Rudy est-il un dégustateur génial ou doit-il son éphémère réussite à ses talents de manipulateur ? Une chose est sûre, c’est un expert dans l’art de l’entourloupe, du culot et de la séduction, comme Christophe Rocancourt dans un autre domaine.

Je pense aussi que le vin se prête très bien à ce genre d’escroquerie. Effectivement, le vin n’est pas toujours un produit à consommer, il peut juste être collectionné ou représenter un placement financier. Dans ce cas il s’agit évidemment de vins particulièrement chers et côtés. Par exemple, le collectionneur va s’attacher à avoir tous les millésimes de Château Latour. Dans ce contexte, le vin n’est pas destiné à être bu. Le faussaire a tout à y gagner : il prend très peu de risque et en même temps, il réalise une affaire très juteuse. Il suffit juste d’être très doué en travaux manuels.

Ce qui me fascine, c’est comment cet homme si jeune, si talentueux, si remarquable dans l’art de la supercherie se fait finalement rattraper par une erreur somme toute assez grotesque, une erreur de débutant…

8 réflexions sur “Faussaire en étiquette : tout un art

  1. Victor dit :

    Comme quoi le flacon importe parfois plus que l’ivresse !

  2. Olivier dit :

    Un faussaire de génie… Mais qu’on se rassure, nous les dégustateurs lambda avons peu de chance de tomber sur l’une de ses bouteilles contrefaites, qui en fin de compte ont une certaine valeur.

    On ne peut pas en dire autant de toutes les autres formes de contrefaçon qui sont, elles, monnaie courante.
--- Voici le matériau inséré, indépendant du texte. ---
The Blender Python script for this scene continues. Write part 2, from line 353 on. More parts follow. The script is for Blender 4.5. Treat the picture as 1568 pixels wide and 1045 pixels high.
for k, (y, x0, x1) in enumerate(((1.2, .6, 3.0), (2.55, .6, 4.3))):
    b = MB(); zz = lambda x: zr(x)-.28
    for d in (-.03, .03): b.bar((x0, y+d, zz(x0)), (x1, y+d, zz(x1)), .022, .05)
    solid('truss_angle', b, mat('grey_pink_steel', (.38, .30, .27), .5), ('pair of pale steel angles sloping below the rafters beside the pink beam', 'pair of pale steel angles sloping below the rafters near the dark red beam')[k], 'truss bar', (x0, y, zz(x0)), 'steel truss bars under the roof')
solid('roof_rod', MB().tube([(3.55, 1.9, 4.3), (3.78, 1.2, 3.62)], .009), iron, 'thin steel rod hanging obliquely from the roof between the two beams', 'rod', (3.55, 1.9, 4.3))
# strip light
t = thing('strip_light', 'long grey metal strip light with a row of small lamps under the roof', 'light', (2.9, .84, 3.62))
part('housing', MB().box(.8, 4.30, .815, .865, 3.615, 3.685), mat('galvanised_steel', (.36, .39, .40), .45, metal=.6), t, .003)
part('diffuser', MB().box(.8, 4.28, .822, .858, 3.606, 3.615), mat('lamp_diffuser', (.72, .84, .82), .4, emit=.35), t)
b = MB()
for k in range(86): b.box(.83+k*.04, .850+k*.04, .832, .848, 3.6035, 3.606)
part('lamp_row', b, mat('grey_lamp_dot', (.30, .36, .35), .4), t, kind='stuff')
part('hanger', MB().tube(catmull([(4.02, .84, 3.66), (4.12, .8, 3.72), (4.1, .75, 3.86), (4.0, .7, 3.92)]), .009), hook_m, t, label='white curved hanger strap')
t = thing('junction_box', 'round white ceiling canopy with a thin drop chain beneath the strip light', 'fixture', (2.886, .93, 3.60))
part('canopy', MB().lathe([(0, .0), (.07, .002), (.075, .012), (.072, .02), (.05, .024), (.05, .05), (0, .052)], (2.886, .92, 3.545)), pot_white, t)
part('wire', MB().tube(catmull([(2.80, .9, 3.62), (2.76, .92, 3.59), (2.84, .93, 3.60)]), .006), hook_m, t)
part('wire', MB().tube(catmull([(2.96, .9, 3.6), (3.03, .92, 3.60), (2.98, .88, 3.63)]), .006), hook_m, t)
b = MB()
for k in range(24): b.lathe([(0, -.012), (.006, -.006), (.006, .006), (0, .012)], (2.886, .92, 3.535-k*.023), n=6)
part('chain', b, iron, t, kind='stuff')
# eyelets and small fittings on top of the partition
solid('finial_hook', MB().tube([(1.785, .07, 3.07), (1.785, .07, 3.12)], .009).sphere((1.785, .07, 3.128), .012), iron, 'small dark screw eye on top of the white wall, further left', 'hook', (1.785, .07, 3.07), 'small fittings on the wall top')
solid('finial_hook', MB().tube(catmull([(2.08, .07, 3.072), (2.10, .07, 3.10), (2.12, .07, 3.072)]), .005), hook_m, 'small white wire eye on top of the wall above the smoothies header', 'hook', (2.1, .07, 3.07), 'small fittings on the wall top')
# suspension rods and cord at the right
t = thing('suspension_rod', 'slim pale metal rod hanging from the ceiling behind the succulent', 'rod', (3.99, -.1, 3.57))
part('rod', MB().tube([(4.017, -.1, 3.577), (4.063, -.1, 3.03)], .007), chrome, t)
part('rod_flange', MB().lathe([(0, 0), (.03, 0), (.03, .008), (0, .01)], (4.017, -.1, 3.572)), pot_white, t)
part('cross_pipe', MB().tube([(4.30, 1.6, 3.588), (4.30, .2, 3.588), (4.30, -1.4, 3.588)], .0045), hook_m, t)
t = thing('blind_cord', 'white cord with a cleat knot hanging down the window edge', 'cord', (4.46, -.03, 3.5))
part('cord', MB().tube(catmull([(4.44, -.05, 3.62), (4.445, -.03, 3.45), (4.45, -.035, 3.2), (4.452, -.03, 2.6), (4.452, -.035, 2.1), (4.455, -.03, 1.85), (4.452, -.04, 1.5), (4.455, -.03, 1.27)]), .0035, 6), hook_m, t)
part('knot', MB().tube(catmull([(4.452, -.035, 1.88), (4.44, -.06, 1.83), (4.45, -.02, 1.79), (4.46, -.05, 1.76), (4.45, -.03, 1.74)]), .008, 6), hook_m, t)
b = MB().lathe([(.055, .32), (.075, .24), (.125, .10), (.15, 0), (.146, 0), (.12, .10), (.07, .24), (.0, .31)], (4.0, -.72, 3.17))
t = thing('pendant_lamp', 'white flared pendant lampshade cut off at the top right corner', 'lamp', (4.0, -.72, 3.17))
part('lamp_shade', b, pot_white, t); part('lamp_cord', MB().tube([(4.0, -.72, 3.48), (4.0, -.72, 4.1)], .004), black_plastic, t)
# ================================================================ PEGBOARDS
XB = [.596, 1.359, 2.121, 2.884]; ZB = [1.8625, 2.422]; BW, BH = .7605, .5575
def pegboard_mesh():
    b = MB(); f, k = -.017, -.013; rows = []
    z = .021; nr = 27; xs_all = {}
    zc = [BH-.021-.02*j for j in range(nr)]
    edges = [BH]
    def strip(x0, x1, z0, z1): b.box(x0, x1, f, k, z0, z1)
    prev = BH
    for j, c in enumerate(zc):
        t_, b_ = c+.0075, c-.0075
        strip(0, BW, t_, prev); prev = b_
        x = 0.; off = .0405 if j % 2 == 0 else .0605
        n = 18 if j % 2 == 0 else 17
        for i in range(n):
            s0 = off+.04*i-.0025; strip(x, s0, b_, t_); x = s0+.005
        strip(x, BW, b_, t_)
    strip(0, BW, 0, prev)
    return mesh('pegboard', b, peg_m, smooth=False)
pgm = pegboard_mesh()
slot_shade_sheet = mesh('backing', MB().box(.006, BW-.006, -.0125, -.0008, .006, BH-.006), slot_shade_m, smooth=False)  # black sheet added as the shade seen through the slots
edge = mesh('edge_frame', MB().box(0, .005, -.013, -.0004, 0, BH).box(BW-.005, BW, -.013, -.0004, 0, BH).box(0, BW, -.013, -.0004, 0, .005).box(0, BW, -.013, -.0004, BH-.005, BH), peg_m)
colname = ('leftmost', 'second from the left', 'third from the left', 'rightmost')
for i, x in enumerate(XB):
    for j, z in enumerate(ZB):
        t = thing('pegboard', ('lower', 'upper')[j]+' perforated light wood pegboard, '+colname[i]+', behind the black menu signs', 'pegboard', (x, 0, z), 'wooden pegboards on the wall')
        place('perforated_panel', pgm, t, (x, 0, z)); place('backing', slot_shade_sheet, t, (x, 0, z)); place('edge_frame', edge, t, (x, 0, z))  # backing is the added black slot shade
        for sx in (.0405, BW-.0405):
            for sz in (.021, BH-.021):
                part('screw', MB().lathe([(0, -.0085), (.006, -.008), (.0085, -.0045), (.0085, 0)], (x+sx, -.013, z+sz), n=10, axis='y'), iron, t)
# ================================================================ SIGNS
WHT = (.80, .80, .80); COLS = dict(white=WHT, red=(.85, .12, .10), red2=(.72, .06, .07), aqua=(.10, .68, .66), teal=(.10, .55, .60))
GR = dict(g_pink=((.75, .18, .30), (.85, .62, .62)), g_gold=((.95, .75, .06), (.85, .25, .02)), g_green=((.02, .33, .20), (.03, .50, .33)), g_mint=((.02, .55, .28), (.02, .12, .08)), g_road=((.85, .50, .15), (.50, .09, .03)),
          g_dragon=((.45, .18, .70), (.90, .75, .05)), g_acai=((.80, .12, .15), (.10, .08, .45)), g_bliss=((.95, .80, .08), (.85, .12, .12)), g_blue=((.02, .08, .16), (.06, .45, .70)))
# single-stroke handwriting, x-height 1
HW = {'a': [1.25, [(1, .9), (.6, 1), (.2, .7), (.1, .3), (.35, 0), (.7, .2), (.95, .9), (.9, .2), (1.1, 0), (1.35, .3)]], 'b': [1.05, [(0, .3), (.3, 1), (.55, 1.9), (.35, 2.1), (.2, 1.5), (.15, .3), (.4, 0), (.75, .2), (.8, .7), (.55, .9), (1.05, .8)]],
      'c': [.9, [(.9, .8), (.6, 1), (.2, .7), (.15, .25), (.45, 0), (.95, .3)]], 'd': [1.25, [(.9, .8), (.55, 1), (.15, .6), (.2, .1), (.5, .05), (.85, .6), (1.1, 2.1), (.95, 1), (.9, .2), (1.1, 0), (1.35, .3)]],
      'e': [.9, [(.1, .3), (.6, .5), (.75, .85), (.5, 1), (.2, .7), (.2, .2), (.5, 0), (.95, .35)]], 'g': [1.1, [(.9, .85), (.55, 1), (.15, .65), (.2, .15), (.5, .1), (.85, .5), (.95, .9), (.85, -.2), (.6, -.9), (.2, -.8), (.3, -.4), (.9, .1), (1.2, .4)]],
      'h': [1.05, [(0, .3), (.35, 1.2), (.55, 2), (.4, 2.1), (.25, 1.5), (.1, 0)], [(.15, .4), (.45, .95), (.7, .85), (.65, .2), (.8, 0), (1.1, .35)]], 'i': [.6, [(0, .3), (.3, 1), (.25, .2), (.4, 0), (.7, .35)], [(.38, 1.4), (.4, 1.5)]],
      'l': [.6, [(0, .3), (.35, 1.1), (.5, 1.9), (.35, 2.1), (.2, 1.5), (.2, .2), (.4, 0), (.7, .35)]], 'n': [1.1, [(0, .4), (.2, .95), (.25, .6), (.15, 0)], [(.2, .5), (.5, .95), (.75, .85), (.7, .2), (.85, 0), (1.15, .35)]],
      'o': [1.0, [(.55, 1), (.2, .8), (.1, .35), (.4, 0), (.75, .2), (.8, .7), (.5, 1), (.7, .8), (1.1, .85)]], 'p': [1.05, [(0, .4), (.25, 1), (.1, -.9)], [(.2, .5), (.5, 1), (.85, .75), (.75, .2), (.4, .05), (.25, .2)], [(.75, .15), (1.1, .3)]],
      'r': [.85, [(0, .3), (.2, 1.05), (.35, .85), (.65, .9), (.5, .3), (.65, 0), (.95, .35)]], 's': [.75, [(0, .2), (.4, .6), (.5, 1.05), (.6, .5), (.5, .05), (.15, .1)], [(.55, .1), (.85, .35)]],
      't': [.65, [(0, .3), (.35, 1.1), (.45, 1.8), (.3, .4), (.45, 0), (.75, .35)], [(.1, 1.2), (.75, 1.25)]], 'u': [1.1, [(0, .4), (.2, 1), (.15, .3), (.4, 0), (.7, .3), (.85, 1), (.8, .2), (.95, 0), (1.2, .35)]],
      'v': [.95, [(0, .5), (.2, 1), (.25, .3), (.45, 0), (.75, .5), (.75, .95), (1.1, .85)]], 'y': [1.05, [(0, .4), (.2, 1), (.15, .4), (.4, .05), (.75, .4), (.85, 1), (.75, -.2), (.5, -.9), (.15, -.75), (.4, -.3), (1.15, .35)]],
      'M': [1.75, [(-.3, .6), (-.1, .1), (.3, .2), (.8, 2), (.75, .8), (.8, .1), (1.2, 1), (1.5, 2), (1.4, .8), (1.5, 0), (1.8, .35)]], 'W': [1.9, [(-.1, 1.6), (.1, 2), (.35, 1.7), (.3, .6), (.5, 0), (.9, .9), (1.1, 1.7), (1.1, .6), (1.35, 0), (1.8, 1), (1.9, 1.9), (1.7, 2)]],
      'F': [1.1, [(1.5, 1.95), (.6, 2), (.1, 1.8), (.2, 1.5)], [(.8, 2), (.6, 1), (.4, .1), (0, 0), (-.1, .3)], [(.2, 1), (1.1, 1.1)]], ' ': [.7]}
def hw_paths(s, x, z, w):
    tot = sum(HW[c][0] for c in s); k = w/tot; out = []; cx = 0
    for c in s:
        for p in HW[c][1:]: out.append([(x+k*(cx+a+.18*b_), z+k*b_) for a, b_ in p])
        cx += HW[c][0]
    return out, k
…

En salles de vente ou dans le commerce, au restaurant, entre particuliers, sur les marchés primaires ou secondaires… Non, les grands crus dégustés entre millionnaires ne sont pas les seuls concernés.

    Il faut que je retrouve un article très détaillé sur les différentes contrefaçons: mauvais assemblage, bon domaine/mauvais millésime, mauvaise cuvée, non respect du cahier des charges…

    1. syrah1 dit :

      J’attends ton article avec impatience Olivier !

  3. Nicole Goulier dit :

    histoire tout à fait intéressante sur la nature humaine
    des gens qui ont un égo surdimensionné comme ce Rudy il y en a quelques uns sur terre mais pousser l’arnaque jusque là est assez exceptionnel…je pense qu’il y a des gens très doués pour faire avaler des trucs énormes à d’autres surtout en politique …il n’y a qu’à voir Trump et puis il y a ceux qui sont prêts à gober n’importe quoi du moment que ça les fait exister et qui en redemandent…et qui n’en démordent pas …..comme les électeurs de Trump….si on pousse le raisonnement un peu plus loin on arrive au syndrome de Stockholm
    l’explication de Marc est plausible et pas vraiment contradictoire avec la mienne
    moi ça me fait plutôt marrer cette histoire j’ai du mal à avoir de la compassion pour les pauvres riches qui ont bu du jus de chique en croyant que c’était du nectar, quelque part ils en ont eu pour leur argent….
    bises

  4. MARC MOULINNEUF dit :

    Hello Marielle,
    Pour avoir vu un des nombreux reportages sur Rudy Kurniawan, il est aussi à noter que certains des  »arnaqués » bien qu’ayant perdu beaucoup ou plutôt surpayé certaines bouteilles n’ont pas porté plainte.
    La raison, pour eux, n’est pas qu’ils doutent de la supercherie. Mais ils regrettent tellement les fabuleuses dégustations qu’organisait Rudy dans des restaurants haut de gamme aux 4 coins du monde qu’ils considèrent que le prix qu’ils ont payé (surpayé) n’est pas trop en regard des plaisirs qu’ils en ont tirés. Ça a du sens !
    Le vin, pour beaucoup, est une passion mais la dégustation des grands vins est aussi un passe-temps pour des milliardaires pour lesquels chercher, trouver, acheter une bouteille quelques dizaines de milliers de dollars n’évoque, en fait, qu’une difficulté : avec qui pourrais-je bien la boire ?
    Grâce à Rudy et à ses relations, il y avait toujours matière à participer à quelque chose de somptueux autour de vins grandioses, ceci explique sans doute… beaucoup cela 😉
    Marc Moulinneuf

  5. Jackie dit :

    Merci Marielle pour cette histoire « juteuse »
    Bises
    Jackie

  6. Anna dit :

    Merci Marielle très belle histoire.